A Democracia como forma ideal de organização e de funcionamento das sociedades, reconhecendo a primazia da liberdade, da sacralidade da vida e da vocação de participação das pessoas nas decisões coletivas de interesse comum, não soube encaminhar soluções justas para os problemas sociais da desigualdade, da fome, da miséria e da efetiva igualdade de oportunidades para todos. As normas de comportamento, ditadas pelas classes dominantes, sobrepujaram a pregação cristã da fraternidade e da justiça social. A Democracia também se encontra em crise.
Recuperar a Humanidade da crise global, que ela mesmo engendrou, é voltar às origens desta Civilização Ocidental. Hoje esta Civilização é também composta com os inúmeros e preciosos achegas de outras nobres culturas, constituindo o cerne do que se pode afirmar como o início da inescapável futura Civilização Universal. Resgatar o sentimento da Solidariedade e da Compaixão, da esquecida Lei Natural, (uma das fontes mais importantes dos sistemas jurídicos contemporâneos), enxergando no próximo um irmão ou uma irmã, com verdadeira intenção de fazer vingar este espírito do Bem Comum presidindo a convivência social, é a primeira ação a ser providenciada, pelo que ainda resta do pensamento cristão. Caso isto não aconteça é impossível visualizar um futuro prospero, justo e pacifico para a Humanidade. Teremos sim a visão da crise global a se alastrar e a se aprofundar, liquidando com todos nós, pela não resolução, por exemplo, da crise climática e do desnível na repartição da riqueza gerada.

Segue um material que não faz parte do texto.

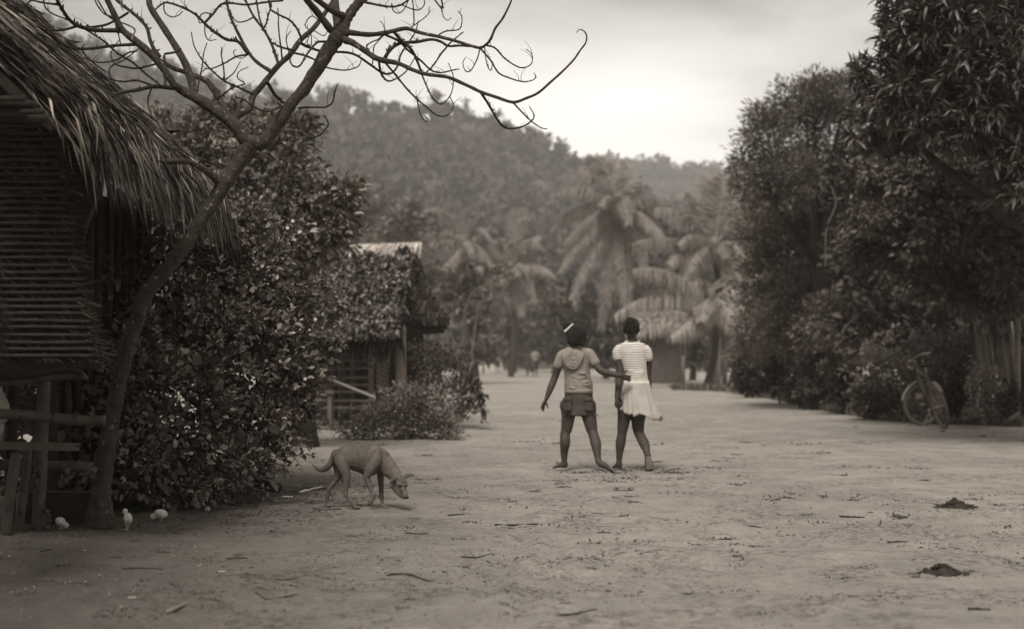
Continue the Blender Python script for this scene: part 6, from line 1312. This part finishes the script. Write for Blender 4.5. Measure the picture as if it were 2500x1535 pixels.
def heap(u, v, wpx, hpx, label, grp='dark dirt heaps on the sand'):
    c = on(u, v); s_ = px(c.y); W_, Hh = wpx*s_*.56, hpx*s_*.82; V = []; F = []
    for j in range(13):
        q = j/12
        for i in range(40):
            x = 2*math.pi*i/40; rr = W_*q*(1+.25*math.sin(x*3+u)+.12*math.sin(x*7)); X_, Y_ = c.x+math.cos(x)*rr, c.y+math.sin(x)*rr*.8
            V.append((X_, Y_, gzf((X_, Y_))-.004+Hh*(1-q)**1.0*(.35+1.1*fbm(X_*26, Y_*26, 3, 3))+.004*(1-q)))
        if j: F += [((j-1)*40+i, (j-1)*40+(i+1) % 40, j*40+(i+1) % 40, j*40+i) for i in range(40)]
    o = pyobj('dirt_heap', V, F, mat('heap_soil', .045, .4, 40, .95, bump=.8)); tag(o, label, 'dirt heap', grp)
    m_ = 90; pp = np.array([[c.x, c.y, 0]])+rng.normal(0, .42, (m_, 3))*np.array([W_, W_*.8, 0]); rq = np.hypot((pp[:, 0]-c.x)/W_, (pp[:, 1]-c.y)/W_/.8); pp[:, 2] = gz(pp[:, 0], pp[:, 1])+Hh*np.clip(1-rq, 0, 1)*.9
    cl_ = crowns('clods', pp, (.004+.012*rng.random((m_, 1))**2)*(.7+.6*rng.random((m_, 3)))*c.y/8, mat('heap_soil', .045), ICO1, .3, 'stuff', o)
heap(2330, 1236, 78, 24, 'crumbly dark dirt heap, the farther of the two on the right'); heap(2300, 1405, 92, 34, 'smooth dark dirt heap, the nearer of the two on the right')
def scrap(u, v, wpx, label, m=M_scrap, cat='scrap', name='scrap'):
    c = on(u, v, .004); w_ = wpx*px(c.y)/2; V = []; F = []; nn = 9
    for j in range(4):
        for i in range(nn):
            V.append(c+Vector(((i/(nn-1)*2-1)*w_*(1-.12*random.random()), (j-1.5)*w_*.28+random.uniform(-.1, .1)*w_, abs(math.sin(i*1.3+j*1.7))*w_*.32)))
    for j in range(3):
        for i in range(nn-1): F.append((j*nn+i, j*nn+i+1, (j+1)*nn+i+1, (j+1)*nn+i))
    o = pyobj(name, V, F, m, None, False); return tag(o, label, cat)
scrap(702, 1216, 26, 'crumpled white scrap in front of the log'); scrap(673, 1226, 13, 'small round white scrap left of the crumpled one'); scrap(870, 1208, 12, 'small white scrap between the dog legs')
scrap(478, 1240, 13, 'white scrap at the bush foot right of the pecking chick'); scrap(431, 1265, 10, 'tiny white scrap just right of the pecking chick'); scrap(118, 1428, 40, 'pale torn leaf half buried in the shade-darkened earth', M_leaf_pale)
scrap(541, 1403, 16, 'tiny pale scrap in the left foreground'); scrap(322, 1500, 18, 'pale shell fragment left of the bamboo piece')
scrap(1523, 1197, 52, 'curled pale dead leaf on the sand below the striped girl', mat('dead_leaf', .17, .2, 20), 'leaf', 'dead_leaf'); scrap(1758, 1312, 52, 'flat pale dead leaf on the open sand to the right', mat('dead_leaf2', .30, .2, 20), 'leaf', 'dead_leaf')
scrap(720, 1440, 30, 'grey dead leaf above the bent stick', mat('dead_leaf', .17), 'leaf', 'dead_leaf'); scrap(900, 1190, 30, 'dark dead leaf behind the dog forelegs', M_stick, 'leaf', 'dead_leaf')

# ---- a tree added overhead at the left, out of view, to shade the hut, the fence and the near corner of the yard
tree('added_shade_tree', 'added leafy tree out of view left of the viewer, shading the near yard', 'tree', None, (-6.8, 3.6, 0),
     [(np.array([-6.6, 2.6, 6.4]), np.array([2.8, 2.6, 1.2])), (np.array([-4.9, 3.6, 6.7]), np.array([1.9, 1.6, 1.1])), (np.array([-4.4, 1.2, 6.7]), np.array([1.8, 1.8, 1.0])), (np.array([-7.2, 5.2, 6.9]), np.array([2.2, 1.9, .9])), (np.array([-4.2, -.6, 6.8]), np.array([1.8, 1.6, .9]))],
     9, 26, .55, LEAF_DIA, .22, M_leaf_mid, M_bark_dark, r0=.3, nl=5)
# knots, scars and lumps along the bare tree's trunk
tr = bpy.data.objects['trunk'] if False else [o for o in bt.children if o.name.startswith('trunk')][0]
me = tr.data; co = np.empty(len(me.vertices)*3, np.float32); me.vertices.foreach_get('co', co); co = co.reshape(-1, 3); nr = np.array([v.normal[:] for v in me.vertices])
q = co*np.array([14, 14, 7]); amp = (fbm(q[:, 0]+q[:, 1], q[:, 2], 91, 4)-.5)*.022+(fbm(q[:, 0]*3, q[:, 2]*2.2+q[:, 1]*3, 92, 3)-.5)*.010
flare = np.clip((.28-co[:, 2])/.28, 0, 1)**2*(.012+.02*np.sin(np.arctan2(nr[:, 1], nr[:, 0])*4)**2)
me.vertices.foreach_set('co', (co+nr*(amp+flare)[:, None]).astype(np.float32).ravel()); me.update()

Isto não é uma afirmação piegas e não científica. Isto é uma tentativa de denunciar as ações grosseiras de desmerecimento e de deboche da força espiritual maior que movimentou a história. Considerar que as crenças religiosas são dispensáveis, no mundo moderno, que as mesmas são descartáveis e disfuncionais, como está acontecendo, é um erro trágico.
Para este papel pedagógico histórico, de recuperação dos principais fundamentos da Civilização, estão convocadas as Universidades, os Intelectuais, as Igrejas Cristãs Históricas, o Judaísmo, o Islamismo, as vetustas Religiões Orientais e os povos unidos de toda a Terra. A pregação deste movimento renovador seriam os ideais do Amor e da Paz, da Solidariedade e da Compaixão, como a forma de poder renovar os quadros políticos, com novas gerações competentes, honestas, comprometidas com a perspectiva da Fraternidade Universal. Seria a maneira de fazer cessar as disputas mesquinhas na economia ou na organização do poder político, de tal forma que as necessárias e justas alterações nas formas de organizar e fazer funcionar as sociedades sejam feitas pacificamente, fixando, deste já, os princípios da inexorável marcha em direção da constituição da grande pátria comum, o ameaçado Planeta Terra.